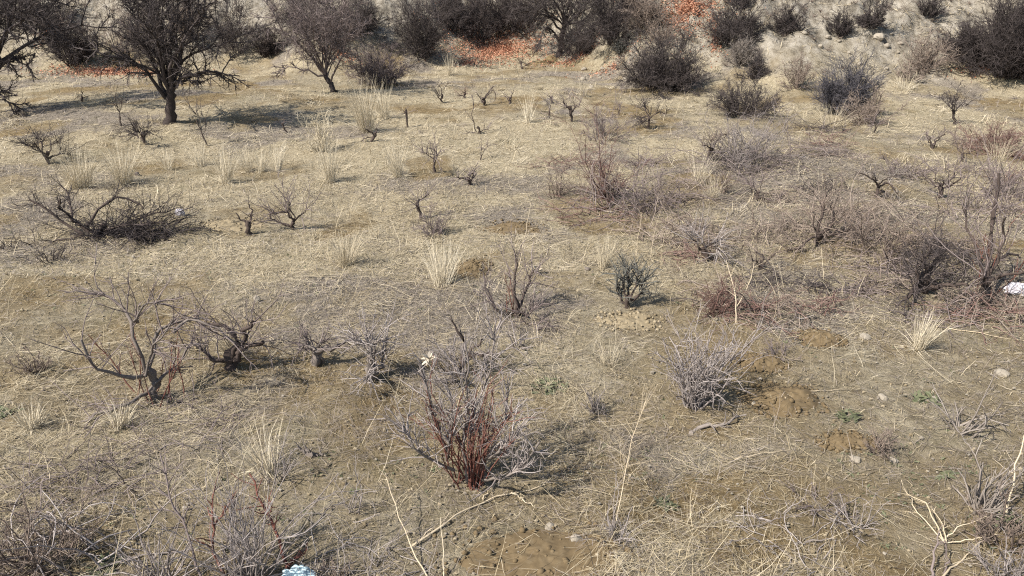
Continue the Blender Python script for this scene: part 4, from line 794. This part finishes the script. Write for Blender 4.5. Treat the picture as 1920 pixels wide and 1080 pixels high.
# fallen leaves and gravel nobody could count
def leaf_litter(name, spots, seed, mat='leaf', sz=(.03, .07)):
    rng = np.random.default_rng(seed); mb = MB()
    for px, py, rx, ry, n, lo, hi in spots:
        c, s = at(px, py); q = np.abs(rng.normal(size=n)) * .62; a = rng.uniform(0, 6.28, n)
        x = c[0] + np.cos(a) * q * rx / s; y = c[1] + np.sin(a) * q * ry; st = np.stack([x, y, height(x, y) + rng.uniform(.005, .03, n)], 1)
        aa = rng.uniform(0, 6.28, n); d = np.stack([np.cos(aa), np.sin(aa), rng.normal(size=n) * .35], 1); L = rng.uniform(*sz, n)
        P = strand(rng, st, d, L, 3, .25, 0)
        ribbons(mb, P, (L * .6)[:, None] * np.array([.25, 1, .85, .1])[None], rng.uniform(lo, hi, n), rng)
    o = mb.build(name, M[mat]); o['kind'] = 'stuff'
leaf_litter('fallen_leaves', [(935, 92, 105, 1.7, 11000, .25, 1), (880, 118, 70, 1.0, 700, .2, .9), (1090, 102, 90, .8, 1300, 0, .5), (1150, 125, 60, .6, 500, .3, 1), (200, 134, 110, .5, 3400, .3, 1), (640, 100, 60, .5, 500, .2, 1), (1290, 14, 60, 1.0, 6000, .25, 1), (1340, 72, 18, .7, 500, .1, .7),
                              (1850, 128, 70, .5, 900, 0, .45), (90, 60, 40, .5, 500, .1, .8)], 5)
def gravel():
    rng = np.random.default_rng(91); mb = MB(); X, Y = scatter(rng, 2600, p=.6)
    for x, y in zip(X, Y):
        r = rng.uniform(.004, .012) * (1.8 if rng.random() < .05 else 1); v, f = lump(rng, r, r * .8, r * .6, 6, 4, .4)
        mb.add(v + np.array([x, y, h1(x, y) + r * .5 + .008]), f, np.full(v.shape[:2], rng.random()))
    mb.build('gravel', M['stone'], smooth=False)['kind'] = 'stuff'
gravel()
# ------------------------------------------------------------------ light, sky, camera
def light_and_camera():
    sc = bpy.context.scene
    w = bpy.data.worlds.new('World'); sc.world = w; w.use_nodes = True
    N = w.node_tree.nodes; L = w.node_tree.links; bg = N['Background']
    sky = N.new('ShaderNodeTexSky'); sky.sky_type = 'NISHITA'; sky.sun_disc = False
    d = Vector((math.cos(SUN_AZ) * math.cos(SUN_EL), math.sin(SUN_AZ) * math.cos(SUN_EL), -math.sin(SUN_EL)))
    sky.sun_elevation = SUN_EL; sky.sun_rotation = math.atan2(-d.x, -d.y)
    sky.air_density = 1.0; sky.dust_density = 1.5
    L.new(sky.outputs[0], bg.inputs[0]); bg.inputs[1].default_value = .10
    l = bpy.data.lights.new('sun', 'SUN'); l.energy = 4.8; l.angle = rad(.5); l.color = (1, .945, .875)
    o = bpy.data.objects.new('sun', l); C.objects.link(o); o.rotation_euler = d.to_track_quat('-Z', 'Y').to_euler()
    cam = bpy.data.cameras.new('camera'); cam.sensor_width = 36; cam.lens = F / 1920 * 36; cam.clip_end = 600; cam.clip_start = .05
    co = bpy.data.objects.new('camera', cam); C.objects.link(co); co.location = CAM; co.rotation_euler = (math.pi / 2 - PITCH, 0, 0)
    sc.camera = co
    sc.view_settings.view_transform = 'Standard'; sc.view_settings.look = 'None'; sc.view_settings.gamma = 1; sc.view_settings.exposure = .86
    sc.cycles.use_denoising = False; sc.cycles.filter_width = 1.15; sc.cycles.max_bounces = 5; sc.cycles.diffuse_bounces = 3
light_and_camera()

▶ What is expected: Leave out the pictures and reproduce the rest of the listing exactly.

▶ Finished task:
Continue the Blender Python script for this scene: part 4, from line 794. This part finishes the script. Write for Blender 4.5. Treat the picture as 1920 pixels wide and 1080 pixels high.
# fallen leaves and gravel nobody could count
def leaf_litter(name, spots, seed, mat='leaf', sz=(.03, .07)):
    rng = np.random.default_rng(seed); mb = MB()
    for px, py, rx, ry, n, lo, hi in spots:
        c, s = at(px, py); q = np.abs(rng.normal(size=n)) * .62; a = rng.uniform(0, 6.28, n)
        x = c[0] + np.cos(a) * q * rx / s; y = c[1] + np.sin(a) * q * ry; st = np.stack([x, y, height(x, y) + rng.uniform(.005, .03, n)], 1)
        aa = rng.uniform(0, 6.28, n); d = np.stack([np.cos(aa), np.sin(aa), rng.normal(size=n) * .35], 1); L = rng.uniform(*sz, n)
        P = strand(rng, st, d, L, 3, .25, 0)
        ribbons(mb, P, (L * .6)[:, None] * np.array([.25, 1, .85, .1])[None], rng.uniform(lo, hi, n), rng)
    o = mb.build(name, M[mat]); o['kind'] = 'stuff'
leaf_litter('fallen_leaves', [(935, 92, 105, 1.7, 11000, .25, 1), (880, 118, 70, 1.0, 700, .2, .9), (1090, 102, 90, .8, 1300, 0, .5), (1150, 125, 60, .6, 500, .3, 1), (200, 134, 110, .5, 3400, .3, 1), (640, 100, 60, .5, 500, .2, 1), (1290, 14, 60, 1.0, 6000, .25, 1), (1340, 72, 18, .7, 500, .1, .7),
                              (1850, 128, 70, .5, 900, 0, .45), (90, 60, 40, .5, 500, .1, .8)], 5)
def gravel():
    rng = np.random.default_rng(91); mb = MB(); X, Y = scatter(rng, 2600, p=.6)
    for x, y in zip(X, Y):
        r = rng.uniform(.004, .012) * (1.8 if rng.random() < .05 else 1); v, f = lump(rng, r, r * .8, r * .6, 6, 4, .4)
        mb.add(v + np.array([x, y, h1(x, y) + r * .5 + .008]), f, np.full(v.shape[:2], rng.random()))
    mb.build('gravel', M['stone'], smooth=False)['kind'] = 'stuff'
gravel()
# ------------------------------------------------------------------ light, sky, camera
def light_and_camera():
    sc = bpy.context.scene
    w = bpy.data.worlds.new('World'); sc.world = w; w.use_nodes = True
    N = w.node_tree.nodes; L = w.node_tree.links; bg = N['Background']
    sky = N.new('ShaderNodeTexSky'); sky.sky_type = 'NISHITA'; sky.sun_disc = False
    d = Vector((math.cos(SUN_AZ) * math.cos(SUN_EL), math.sin(SUN_AZ) * math.cos(SUN_EL), -math.sin(SUN_EL)))
    sky.sun_elevation = SUN_EL; sky.sun_rotation = math.atan2(-d.x, -d.y)
    sky.air_density = 1.0; sky.dust_density = 1.5
    L.new(sky.outputs[0], bg.inputs[0]); bg.inputs[1].default_value = .10
    l = bpy.data.lights.new('sun', 'SUN'); l.energy = 4.8; l.angle = rad(.5); l.color = (1, .945, .875)
    o = bpy.data.objects.new('sun', l); C.objects.link(o); o.rotation_euler = d.to_track_quat('-Z', 'Y').to_euler()
    cam = bpy.data.cameras.new('camera'); cam.sensor_width = 36; cam.lens = F / 1920 * 36; cam.clip_end = 600; cam.clip_start = .05
    co = bpy.data.objects.new('camera', cam); C.objects.link(co); co.location = CAM; co.rotation_euler = (math.pi / 2 - PITCH, 0, 0)
    sc.camera = co
    sc.view_settings.view_transform = 'Standard'; sc.view_settings.look = 'None'; sc.view_settings.gamma = 1; sc.view_settings.exposure = .86
    sc.cycles.use_denoising = False; sc.cycles.filter_width = 1.15; sc.cycles.max_bounces = 5; sc.cycles.diffuse_bounces = 3
light_and_camera()